## Start DATA PROVIDED

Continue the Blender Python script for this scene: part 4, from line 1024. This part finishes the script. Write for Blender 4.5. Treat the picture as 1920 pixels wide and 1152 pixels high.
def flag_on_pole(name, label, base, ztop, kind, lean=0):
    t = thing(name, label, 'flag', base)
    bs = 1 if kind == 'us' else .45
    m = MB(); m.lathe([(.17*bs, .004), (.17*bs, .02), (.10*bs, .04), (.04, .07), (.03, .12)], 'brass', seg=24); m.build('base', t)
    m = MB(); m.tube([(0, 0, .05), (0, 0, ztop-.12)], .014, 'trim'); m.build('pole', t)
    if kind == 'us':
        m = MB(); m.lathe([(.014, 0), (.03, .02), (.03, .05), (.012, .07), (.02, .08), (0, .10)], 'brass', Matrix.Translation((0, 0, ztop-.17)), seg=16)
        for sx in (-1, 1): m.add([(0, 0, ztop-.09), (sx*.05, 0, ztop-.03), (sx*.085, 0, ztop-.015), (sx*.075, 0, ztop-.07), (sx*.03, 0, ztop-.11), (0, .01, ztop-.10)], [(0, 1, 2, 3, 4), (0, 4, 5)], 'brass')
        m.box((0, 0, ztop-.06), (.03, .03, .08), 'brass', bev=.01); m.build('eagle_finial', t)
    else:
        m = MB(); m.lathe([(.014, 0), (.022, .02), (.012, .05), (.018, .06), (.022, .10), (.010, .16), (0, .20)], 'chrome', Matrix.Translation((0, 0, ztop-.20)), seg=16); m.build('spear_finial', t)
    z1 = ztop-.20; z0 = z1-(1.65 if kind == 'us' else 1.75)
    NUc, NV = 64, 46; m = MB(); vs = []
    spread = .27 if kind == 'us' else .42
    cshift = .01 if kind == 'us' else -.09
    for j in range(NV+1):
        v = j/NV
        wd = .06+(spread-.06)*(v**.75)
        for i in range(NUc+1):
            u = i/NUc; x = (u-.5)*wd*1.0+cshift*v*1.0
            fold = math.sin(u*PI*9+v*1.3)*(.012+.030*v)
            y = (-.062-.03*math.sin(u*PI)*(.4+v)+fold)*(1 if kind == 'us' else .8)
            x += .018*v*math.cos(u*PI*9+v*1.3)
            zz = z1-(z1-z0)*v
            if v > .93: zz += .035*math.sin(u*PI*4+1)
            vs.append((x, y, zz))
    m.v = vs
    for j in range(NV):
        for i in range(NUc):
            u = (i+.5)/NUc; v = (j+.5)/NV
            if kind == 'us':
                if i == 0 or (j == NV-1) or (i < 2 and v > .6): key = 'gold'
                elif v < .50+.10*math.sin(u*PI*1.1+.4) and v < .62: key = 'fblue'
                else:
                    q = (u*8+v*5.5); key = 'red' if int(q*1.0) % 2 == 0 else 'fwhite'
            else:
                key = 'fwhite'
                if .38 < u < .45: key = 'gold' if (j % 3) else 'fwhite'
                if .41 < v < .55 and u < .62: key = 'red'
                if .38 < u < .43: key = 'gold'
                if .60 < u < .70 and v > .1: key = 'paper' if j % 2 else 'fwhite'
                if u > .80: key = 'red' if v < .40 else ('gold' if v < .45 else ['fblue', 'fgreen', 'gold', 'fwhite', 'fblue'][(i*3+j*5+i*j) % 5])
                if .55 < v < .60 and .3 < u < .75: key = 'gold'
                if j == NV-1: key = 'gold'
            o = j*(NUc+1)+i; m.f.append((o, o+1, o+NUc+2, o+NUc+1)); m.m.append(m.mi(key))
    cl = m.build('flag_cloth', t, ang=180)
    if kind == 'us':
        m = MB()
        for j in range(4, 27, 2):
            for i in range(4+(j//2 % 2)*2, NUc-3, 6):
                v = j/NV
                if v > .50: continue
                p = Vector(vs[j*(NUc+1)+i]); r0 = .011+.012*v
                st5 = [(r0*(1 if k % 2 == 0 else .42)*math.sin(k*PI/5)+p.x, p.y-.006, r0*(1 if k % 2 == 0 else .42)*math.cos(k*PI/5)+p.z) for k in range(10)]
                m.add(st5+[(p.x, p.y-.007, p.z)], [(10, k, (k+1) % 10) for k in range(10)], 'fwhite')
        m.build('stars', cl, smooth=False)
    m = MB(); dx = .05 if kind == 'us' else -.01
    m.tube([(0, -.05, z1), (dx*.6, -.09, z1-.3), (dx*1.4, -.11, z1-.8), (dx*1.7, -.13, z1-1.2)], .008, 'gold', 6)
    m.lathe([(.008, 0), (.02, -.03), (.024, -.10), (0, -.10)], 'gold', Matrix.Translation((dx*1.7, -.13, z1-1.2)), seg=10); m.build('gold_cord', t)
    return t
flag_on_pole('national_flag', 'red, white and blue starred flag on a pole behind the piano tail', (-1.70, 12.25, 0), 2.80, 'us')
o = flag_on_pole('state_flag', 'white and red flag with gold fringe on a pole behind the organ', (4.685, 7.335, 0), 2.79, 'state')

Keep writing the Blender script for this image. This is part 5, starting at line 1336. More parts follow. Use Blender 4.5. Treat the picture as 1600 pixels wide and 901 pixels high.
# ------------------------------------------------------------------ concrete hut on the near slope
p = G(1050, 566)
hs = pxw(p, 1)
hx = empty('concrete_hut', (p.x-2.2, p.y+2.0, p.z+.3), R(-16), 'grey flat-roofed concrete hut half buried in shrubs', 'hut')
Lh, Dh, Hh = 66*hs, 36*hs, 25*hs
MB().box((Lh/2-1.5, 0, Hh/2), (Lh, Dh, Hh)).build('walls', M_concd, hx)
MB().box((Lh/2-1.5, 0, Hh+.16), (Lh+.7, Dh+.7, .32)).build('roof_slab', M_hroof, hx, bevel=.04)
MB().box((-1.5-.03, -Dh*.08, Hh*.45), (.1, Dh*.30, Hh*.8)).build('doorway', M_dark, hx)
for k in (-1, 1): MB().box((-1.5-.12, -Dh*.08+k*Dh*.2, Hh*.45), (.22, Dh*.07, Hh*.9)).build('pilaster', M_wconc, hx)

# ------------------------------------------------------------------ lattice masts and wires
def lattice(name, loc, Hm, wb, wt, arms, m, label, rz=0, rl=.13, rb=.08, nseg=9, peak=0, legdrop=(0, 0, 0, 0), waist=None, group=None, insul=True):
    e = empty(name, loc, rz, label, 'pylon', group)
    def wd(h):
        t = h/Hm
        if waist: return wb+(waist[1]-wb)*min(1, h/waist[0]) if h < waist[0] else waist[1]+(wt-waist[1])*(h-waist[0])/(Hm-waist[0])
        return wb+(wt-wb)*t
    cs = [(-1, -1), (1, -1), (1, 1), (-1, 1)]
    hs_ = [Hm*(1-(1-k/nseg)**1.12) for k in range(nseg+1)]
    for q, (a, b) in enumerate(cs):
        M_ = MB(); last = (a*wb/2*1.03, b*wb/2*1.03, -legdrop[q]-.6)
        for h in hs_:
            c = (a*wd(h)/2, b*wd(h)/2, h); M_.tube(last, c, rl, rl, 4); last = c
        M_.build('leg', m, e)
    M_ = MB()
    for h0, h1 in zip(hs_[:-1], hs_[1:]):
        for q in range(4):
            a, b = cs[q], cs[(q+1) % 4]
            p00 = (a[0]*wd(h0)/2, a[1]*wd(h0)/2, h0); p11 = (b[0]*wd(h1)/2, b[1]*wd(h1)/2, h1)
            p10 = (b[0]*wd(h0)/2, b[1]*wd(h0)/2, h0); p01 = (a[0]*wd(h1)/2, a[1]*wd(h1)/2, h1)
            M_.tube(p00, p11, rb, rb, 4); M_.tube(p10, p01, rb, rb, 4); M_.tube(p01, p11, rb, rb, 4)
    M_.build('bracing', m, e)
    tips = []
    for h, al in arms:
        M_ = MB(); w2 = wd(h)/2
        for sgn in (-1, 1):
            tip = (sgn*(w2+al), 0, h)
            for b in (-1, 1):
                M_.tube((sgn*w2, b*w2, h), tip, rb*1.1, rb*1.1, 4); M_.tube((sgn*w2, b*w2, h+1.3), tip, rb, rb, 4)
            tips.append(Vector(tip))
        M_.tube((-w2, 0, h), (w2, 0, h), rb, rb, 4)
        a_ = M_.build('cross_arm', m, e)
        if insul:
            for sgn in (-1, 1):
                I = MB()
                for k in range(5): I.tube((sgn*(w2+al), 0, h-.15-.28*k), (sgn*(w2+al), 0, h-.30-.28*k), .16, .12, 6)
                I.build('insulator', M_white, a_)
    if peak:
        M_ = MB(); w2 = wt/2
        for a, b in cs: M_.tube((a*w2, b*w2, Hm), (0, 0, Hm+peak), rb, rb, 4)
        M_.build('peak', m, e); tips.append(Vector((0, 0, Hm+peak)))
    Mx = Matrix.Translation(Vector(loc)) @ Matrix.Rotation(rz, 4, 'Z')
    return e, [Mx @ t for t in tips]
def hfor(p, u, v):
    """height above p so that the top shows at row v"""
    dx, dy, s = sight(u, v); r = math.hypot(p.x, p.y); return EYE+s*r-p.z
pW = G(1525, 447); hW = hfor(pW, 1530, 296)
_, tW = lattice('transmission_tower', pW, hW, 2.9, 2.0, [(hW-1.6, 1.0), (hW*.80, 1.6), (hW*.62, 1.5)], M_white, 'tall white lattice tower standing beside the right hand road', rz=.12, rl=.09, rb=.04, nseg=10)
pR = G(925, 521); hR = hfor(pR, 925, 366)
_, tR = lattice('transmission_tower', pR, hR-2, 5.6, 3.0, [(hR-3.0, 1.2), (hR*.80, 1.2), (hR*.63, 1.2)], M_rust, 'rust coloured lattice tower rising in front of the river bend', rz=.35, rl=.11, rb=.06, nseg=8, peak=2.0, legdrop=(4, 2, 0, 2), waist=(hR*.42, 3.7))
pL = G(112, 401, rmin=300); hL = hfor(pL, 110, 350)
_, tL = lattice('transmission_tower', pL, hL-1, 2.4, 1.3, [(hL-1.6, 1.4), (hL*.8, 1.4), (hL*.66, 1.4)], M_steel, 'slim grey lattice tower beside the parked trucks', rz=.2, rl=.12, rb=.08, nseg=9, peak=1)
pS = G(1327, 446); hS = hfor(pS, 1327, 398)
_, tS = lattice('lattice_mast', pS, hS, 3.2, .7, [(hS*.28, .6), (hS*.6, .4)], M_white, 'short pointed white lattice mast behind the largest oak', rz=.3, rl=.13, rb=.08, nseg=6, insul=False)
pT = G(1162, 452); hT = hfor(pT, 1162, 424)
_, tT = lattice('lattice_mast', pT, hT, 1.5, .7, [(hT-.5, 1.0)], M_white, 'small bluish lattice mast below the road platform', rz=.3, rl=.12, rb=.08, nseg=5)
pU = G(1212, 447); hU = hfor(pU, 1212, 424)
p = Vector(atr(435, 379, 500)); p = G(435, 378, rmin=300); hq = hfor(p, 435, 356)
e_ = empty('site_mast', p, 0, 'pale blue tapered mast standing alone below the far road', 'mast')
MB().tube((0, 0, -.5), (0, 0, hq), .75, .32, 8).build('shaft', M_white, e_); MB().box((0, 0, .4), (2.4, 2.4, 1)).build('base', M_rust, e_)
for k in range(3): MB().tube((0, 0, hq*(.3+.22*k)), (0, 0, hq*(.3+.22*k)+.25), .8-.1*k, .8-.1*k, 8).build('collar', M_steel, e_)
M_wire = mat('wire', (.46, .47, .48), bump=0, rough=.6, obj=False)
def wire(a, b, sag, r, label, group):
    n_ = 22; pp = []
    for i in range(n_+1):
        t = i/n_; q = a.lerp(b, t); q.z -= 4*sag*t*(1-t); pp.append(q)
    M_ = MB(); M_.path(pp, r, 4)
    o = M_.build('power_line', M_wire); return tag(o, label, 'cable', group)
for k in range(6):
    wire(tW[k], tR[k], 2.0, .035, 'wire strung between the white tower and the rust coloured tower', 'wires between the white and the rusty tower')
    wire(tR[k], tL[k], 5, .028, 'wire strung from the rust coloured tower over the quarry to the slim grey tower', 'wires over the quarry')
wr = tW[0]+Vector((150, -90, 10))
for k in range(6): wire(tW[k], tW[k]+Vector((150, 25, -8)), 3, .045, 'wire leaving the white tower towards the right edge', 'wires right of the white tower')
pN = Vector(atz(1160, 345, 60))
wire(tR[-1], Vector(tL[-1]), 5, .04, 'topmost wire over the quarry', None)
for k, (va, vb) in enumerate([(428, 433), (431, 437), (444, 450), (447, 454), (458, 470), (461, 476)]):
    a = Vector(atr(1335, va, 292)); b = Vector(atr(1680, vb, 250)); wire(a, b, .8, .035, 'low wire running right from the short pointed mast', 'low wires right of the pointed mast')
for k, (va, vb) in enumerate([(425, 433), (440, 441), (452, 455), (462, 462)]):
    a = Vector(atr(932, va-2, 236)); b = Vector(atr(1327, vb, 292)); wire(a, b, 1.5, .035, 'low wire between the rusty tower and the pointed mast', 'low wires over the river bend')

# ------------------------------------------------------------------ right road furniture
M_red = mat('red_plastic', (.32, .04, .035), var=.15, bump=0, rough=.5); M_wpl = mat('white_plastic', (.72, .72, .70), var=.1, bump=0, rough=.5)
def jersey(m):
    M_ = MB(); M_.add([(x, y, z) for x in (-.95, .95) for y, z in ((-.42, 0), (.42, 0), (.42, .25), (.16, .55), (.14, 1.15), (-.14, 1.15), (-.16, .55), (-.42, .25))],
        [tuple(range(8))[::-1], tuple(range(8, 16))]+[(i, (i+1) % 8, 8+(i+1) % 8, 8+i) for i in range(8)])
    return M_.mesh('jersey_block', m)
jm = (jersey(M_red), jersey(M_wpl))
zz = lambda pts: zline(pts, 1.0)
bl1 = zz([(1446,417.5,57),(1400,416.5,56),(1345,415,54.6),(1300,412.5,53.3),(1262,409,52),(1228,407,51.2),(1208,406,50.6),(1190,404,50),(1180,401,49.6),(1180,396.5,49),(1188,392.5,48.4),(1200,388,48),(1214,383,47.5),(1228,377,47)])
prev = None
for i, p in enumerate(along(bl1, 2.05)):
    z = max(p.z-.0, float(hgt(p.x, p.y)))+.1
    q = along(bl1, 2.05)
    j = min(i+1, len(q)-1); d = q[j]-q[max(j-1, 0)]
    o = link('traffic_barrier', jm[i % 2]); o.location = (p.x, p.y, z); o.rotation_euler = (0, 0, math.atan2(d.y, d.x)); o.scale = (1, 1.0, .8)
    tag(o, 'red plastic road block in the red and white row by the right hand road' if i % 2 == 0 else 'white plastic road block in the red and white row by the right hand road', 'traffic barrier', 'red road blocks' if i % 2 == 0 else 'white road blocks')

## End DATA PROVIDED

» TASK INSTRUCTIONS
Using the data above, transcribe the lines that run from the line with "Keep writing the" to the line with "Hh*.9)).build('pilaster', M_wconc, hx)", both ends kept, and output nothing else.

» RESPONSE BELOW
Keep writing the Blender script for this image. This is part 5, starting at line 1336. More parts follow. Use Blender 4.5. Treat the picture as 1600 pixels wide and 901 pixels high.
# ------------------------------------------------------------------ concrete hut on the near slope
p = G(1050, 566)
hs = pxw(p, 1)
hx = empty('concrete_hut', (p.x-2.2, p.y+2.0, p.z+.3), R(-16), 'grey flat-roofed concrete hut half buried in shrubs', 'hut')
Lh, Dh, Hh = 66*hs, 36*hs, 25*hs
MB().box((Lh/2-1.5, 0, Hh/2), (Lh, Dh, Hh)).build('walls', M_concd, hx)
MB().box((Lh/2-1.5, 0, Hh+.16), (Lh+.7, Dh+.7, .32)).build('roof_slab', M_hroof, hx, bevel=.04)
MB().box((-1.5-.03, -Dh*.08, Hh*.45), (.1, Dh*.30, Hh*.8)).build('doorway', M_dark, hx)
for k in (-1, 1): MB().box((-1.5-.12, -Dh*.08+k*Dh*.2, Hh*.45), (.22, Dh*.07, Hh*.9)).build('pilaster', M_wconc, hx)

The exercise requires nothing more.